WHAT THE TASK ASKS — Quote the listing below in its entirety, omitting every image.
--- Begin ---
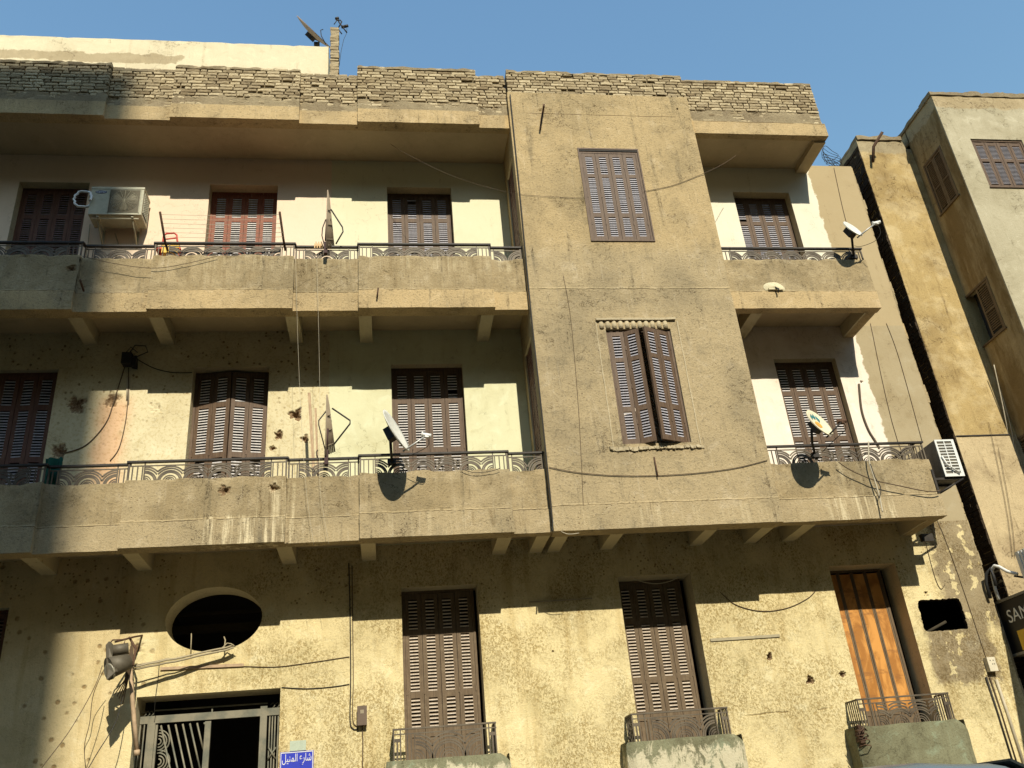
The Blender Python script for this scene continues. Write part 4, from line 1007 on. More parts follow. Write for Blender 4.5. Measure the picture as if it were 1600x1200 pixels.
bm_.prism([(bx + .078 * math.cos(a), y0 - .0018, bz + .026 * math.sin(a)) for a in [2 * PI * k / 24 for k in range(24)]], (0, -.002, 0)); bad = bm_.build('badge', simple('navy badge', (.01, .02, .08), .4), A)
text_mesh('Carrier', .042, M_WHITE, 'badge_lettering', A, (bx, y0 - .0052, bz), (1, 0, 0), (0, 0, 1))
br = MB()
for X in (x0 + .12, x1 - .12): br.box(X - .015, X + .015, y0 + .02, B, z0 - .03, z0 - .001); br.tube([(X, y0 + .06, z0 - .03), (X, B - .01, z0 - .26)], .012, 5); br.box(X - .015, X + .015, B - .015, B - .001, z0 - .3, z0)
br.box(x0 + .04, x1 - .04, y0 + .04, y0 + .06, z0 - .045, z0 - .03)
br.build('wall_bracket', M_ACB, A)
mb = MB()   # foil-wrapped hose loop
pts = []
for k in range(30):
    a = -.6 + 2 * PI * 1.25 * k / 29; pts.append(Vector((-4.065 + .12 * math.cos(a) + .01 * math.sin(k * 3), .42 + .003 * k, 9.98 + .125 * math.sin(a) + .008 * math.cos(k * 5))))
mb.tube(pts, .017, 7); mb.tube([pts[-1], (-3.98, .66, 9.98)], .016, 6)
tag(mb.build('hose', M_FOIL), 'foil wrapped hose looped beside the left air conditioner', 'hose')
mb = MB(); mb.tube(sag((-4.05, B - .03, 9.82), (-3.99, B - .02, 8.6), 0, 8, .05), .007, 5); mb.tube([(-3.7, B - .03, 9.66), (-3.64, B - .02, 9.5), (-3.66, B - .02, 8.6)], .009, 5); tag(mb.build('drain_hose', simple('hose grey', (.35, .3, .2), .7)), 'thin drain hoses running down the wall under the left air conditioner', 'hose')

A2 = thing('air_conditioner', 'dark air conditioner with white grille hung on the outer end of the lower right balcony', 'air conditioner', (7.3, .2, 5.2), 'air conditioner units')
X0, X1, Y0_, Y1_, Z0, Z1 = 7.14, 7.42, .02, .36, 5.23, 5.785
c0 = py(1459, 688, 0.02); X0 = c0.x; X1 = X0 + .265; Z1 = c0.z; Z0 = py(1479.5, 745, .02).z; Y1_ = .60
mb = MB(); mb.box(X0, X1, Y0_, Y1_, Z0, Z1); mb.build('casing', simple('dark casing', (.09, .085, .07), .6, dust=.2), A2)
gm = MB(); yf = Y0_ - .001
gm.box(X0 - .004, X0 + .022, yf - .012, yf, Z0, Z1 + .002); gm.box(X1 - .035, X1 + .004, yf - .012, yf, Z0, Z1 + .002); gm.box(X0 + .022, X1 - .035, yf - .012, yf, Z1 - .022, Z1 + .002); gm.box(X0 + .022, X1 - .035, yf - .012, yf, Z0, Z0 + .04)
xm = (X0 + .022 + X1 - .035) / 2; gm.box(xm - .006, xm + .006, yf - .010, yf, Z0 + .04, Z1 - .022)
nz = 11
for k in range(1, nz): zz = Z0 + .04 + (Z1 - Z0 - .062) * k / nz; gm.box(X0 + .022, X1 - .035, yf - .009, yf - .001, zz - .006, zz + .006)
gm.tube([(X0 + .02, yf - .03, Z0 + .28), (X0 + .05, yf - .035, Z0 + .16), (X0 + .2, yf - .03, Z0 + .035)], .011, 6)
gm.build('grille', M_WHITE, A2)
br = MB(); br.box(7.02, X1, Y0_ + .02, Y0_ + .05, Z0 - .03, Z0 - .001); br.box(7.02, X1, .3, .33, Z0 - .03, Z0 - .001); br.box(7.002, 7.03, .0, .5, Z0 - .22, Z0 + .1); br.tube([(7.02, .03, Z0 - .22), (X1 - .02, .03, Z0 - .03)], .013, 5); br.tube([(7.02, .32, Z0 - .22), (X1 - .02, .32, Z0 - .03)], .013, 5); br.build('wall_bracket', M_IRON, A2)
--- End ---
RESPONSE TO THIS TASK —
The Blender Python script for this scene continues. Write part 4, from line 1007 on. More parts follow. Write for Blender 4.5. Measure the picture as if it were 1600x1200 pixels.
bm_.prism([(bx + .078 * math.cos(a), y0 - .0018, bz + .026 * math.sin(a)) for a in [2 * PI * k / 24 for k in range(24)]], (0, -.002, 0)); bad = bm_.build('badge', simple('navy badge', (.01, .02, .08), .4), A)
text_mesh('Carrier', .042, M_WHITE, 'badge_lettering', A, (bx, y0 - .0052, bz), (1, 0, 0), (0, 0, 1))
br = MB()
for X in (x0 + .12, x1 - .12): br.box(X - .015, X + .015, y0 + .02, B, z0 - .03, z0 - .001); br.tube([(X, y0 + .06, z0 - .03), (X, B - .01, z0 - .26)], .012, 5); br.box(X - .015, X + .015, B - .015, B - .001, z0 - .3, z0)
br.box(x0 + .04, x1 - .04, y0 + .04, y0 + .06, z0 - .045, z0 - .03)
br.build('wall_bracket', M_ACB, A)
mb = MB()   # foil-wrapped hose loop
pts = []
for k in range(30):
    a = -.6 + 2 * PI * 1.25 * k / 29; pts.append(Vector((-4.065 + .12 * math.cos(a) + .01 * math.sin(k * 3), .42 + .003 * k, 9.98 + .125 * math.sin(a) + .008 * math.cos(k * 5))))
mb.tube(pts, .017, 7); mb.tube([pts[-1], (-3.98, .66, 9.98)], .016, 6)
tag(mb.build('hose', M_FOIL), 'foil wrapped hose looped beside the left air conditioner', 'hose')
mb = MB(); mb.tube(sag((-4.05, B - .03, 9.82), (-3.99, B - .02, 8.6), 0, 8, .05), .007, 5); mb.tube([(-3.7, B - .03, 9.66), (-3.64, B - .02, 9.5), (-3.66, B - .02, 8.6)], .009, 5); tag(mb.build('drain_hose', simple('hose grey', (.35, .3, .2), .7)), 'thin drain hoses running down the wall under the left air conditioner', 'hose')

A2 = thing('air_conditioner', 'dark air conditioner with white grille hung on the outer end of the lower right balcony', 'air conditioner', (7.3, .2, 5.2), 'air conditioner units')
X0, X1, Y0_, Y1_, Z0, Z1 = 7.14, 7.42, .02, .36, 5.23, 5.785
c0 = py(1459, 688, 0.02); X0 = c0.x; X1 = X0 + .265; Z1 = c0.z; Z0 = py(1479.5, 745, .02).z; Y1_ = .60
mb = MB(); mb.box(X0, X1, Y0_, Y1_, Z0, Z1); mb.build('casing', simple('dark casing', (.09, .085, .07), .6, dust=.2), A2)
gm = MB(); yf = Y0_ - .001
gm.box(X0 - .004, X0 + .022, yf - .012, yf, Z0, Z1 + .002); gm.box(X1 - .035, X1 + .004, yf - .012, yf, Z0, Z1 + .002); gm.box(X0 + .022, X1 - .035, yf - .012, yf, Z1 - .022, Z1 + .002); gm.box(X0 + .022, X1 - .035, yf - .012, yf, Z0, Z0 + .04)
xm = (X0 + .022 + X1 - .035) / 2; gm.box(xm - .006, xm + .006, yf - .010, yf, Z0 + .04, Z1 - .022)
nz = 11
for k in range(1, nz): zz = Z0 + .04 + (Z1 - Z0 - .062) * k / nz; gm.box(X0 + .022, X1 - .035, yf - .009, yf - .001, zz - .006, zz + .006)
gm.tube([(X0 + .02, yf - .03, Z0 + .28), (X0 + .05, yf - .035, Z0 + .16), (X0 + .2, yf - .03, Z0 + .035)], .011, 6)
gm.build('grille', M_WHITE, A2)
br = MB(); br.box(7.02, X1, Y0_ + .02, Y0_ + .05, Z0 - .03, Z0 - .001); br.box(7.02, X1, .3, .33, Z0 - .03, Z0 - .001); br.box(7.002, 7.03, .0, .5, Z0 - .22, Z0 + .1); br.tube([(7.02, .03, Z0 - .22), (X1 - .02, .03, Z0 - .03)], .013, 5); br.tube([(7.02, .32, Z0 - .22), (X1 - .02, .32, Z0 - .03)], .013, 5); br.build('wall_bracket', M_IRON, A2)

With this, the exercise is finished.